À Madame Victor Hugo.

17 mars [1852] Bruxelles.

C’est madame Chambolle qui a la bonne grâce de te porter ce petit mot, chère amie. Ne gronde pas Charles s’il n’y a pas de lettre de lui. Il est sorti en ce moment, et je reçois à la minute l’avis de départ de Mme Chambolle pour Paris. Il n’y a donc pas de sa faute.

Charles ne travaillait pas, et perdait son temps. D’un autre côté il me disait : j’ai besoin de gants, de fiacres, d’argent de poche, etc. J’ai fait avec lui un arrangement : je lui donnerai 50 francs par mois pour son superflu personnel ; lui, de son côté, se lèvera tous les matins comme moi à huit heures et travaillera près de moi jusqu’à onze heures. Moyennant ces trois heures, je le tiendrai quitte de tout autre travail le reste du jour. Il a accepté avec enthousiasme ; il s’est levé et a travaillé le premier jour et le second jour ; mais déjà cela ne va plus que faiblement. Hier il a travaillé une demi-heure, et aujourd’hui pas du tout. Je l’ai un peu grondé, il s’est d’abord exclamé, comme tu sais, puis il a compris, et j’espère qu’à partir de demain la régularité reviendra. Ces 50 francs par mois me gêneront, mais j’aime mieux qu’il ne fasse pas de dettes et qu’il travaille un peu. Tu m’approuves, n’est-ce pas ? Oh ! que je voudrais t’avoir là et que j’aurais besoin de toi pour le remonter de temps en temps ! Du reste, ne le gronde pas pour tout cela. Il va peut-être enfin s’y mettre. Fais comme si je ne t’avais rien dit.
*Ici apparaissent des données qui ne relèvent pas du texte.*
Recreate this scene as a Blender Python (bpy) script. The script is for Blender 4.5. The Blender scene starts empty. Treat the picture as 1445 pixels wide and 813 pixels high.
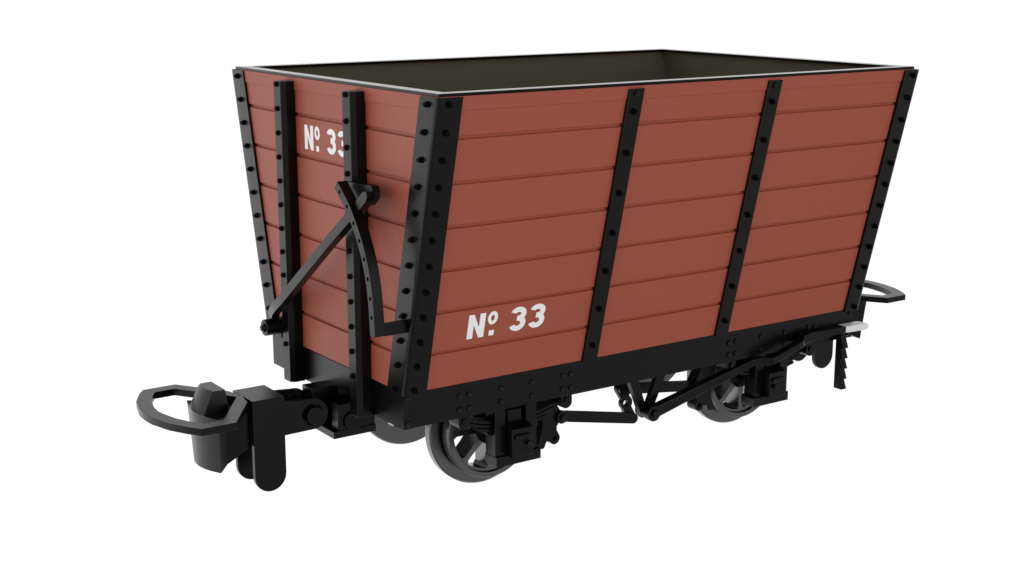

Il inclinerait vers les petits proverbes, vers les petits vers, vers les choses faciles et stériles, vers les collaborations de Dumas, ce qui est pire. Je le retiens et je le tourne vers les travaux sérieux et qui peuvent servir ses idées et son avenir. J’insiste pour qu’il fasse son livre de la Conciergerie. Parle-lui-en de ton côté.

Quant à moi, tu vois d’ici ma vie. Elle est toujours la même : levé à huit heures — travail — déjeuner à onze — ce n’est plus du chocolat. Charles a préféré une côtelette, — réception jusqu’à trois heures — travail jusqu’à cinq — dîner à la table d’hôte avec Charles, Dumas, Noël Parfait, Bancel, etc. — Visites jusqu’à dix heures — dix heures, travail jusqu’à minuit. Je dîne dehors quelquefois, mais rarement. Il y a ici une bonne vieille polonaise riche, madame de Laska, qui adore Charles. J’y ai dîné une fois. La semaine passée, j’ai dîné avec Girardin, Quinet et Dumas, chez un éditeur d’ici, M. Muquardt dont je t’ai déjà parlé. Les libraires d’ici ont peur de mon livre du Deux-Décembre. Je serai évidemment obligé de ne le publier qu’à Londres. Du reste, l’important est de le faire. Il est certain qu’il sera publié. Comment, par qui, peu importe.

Remercie bien Mme Chambolle, si tu la vois, chère amie. Je t’envoie les plus tendres baisers de Charles et de moi. — Écris-nous bien vite et bien long.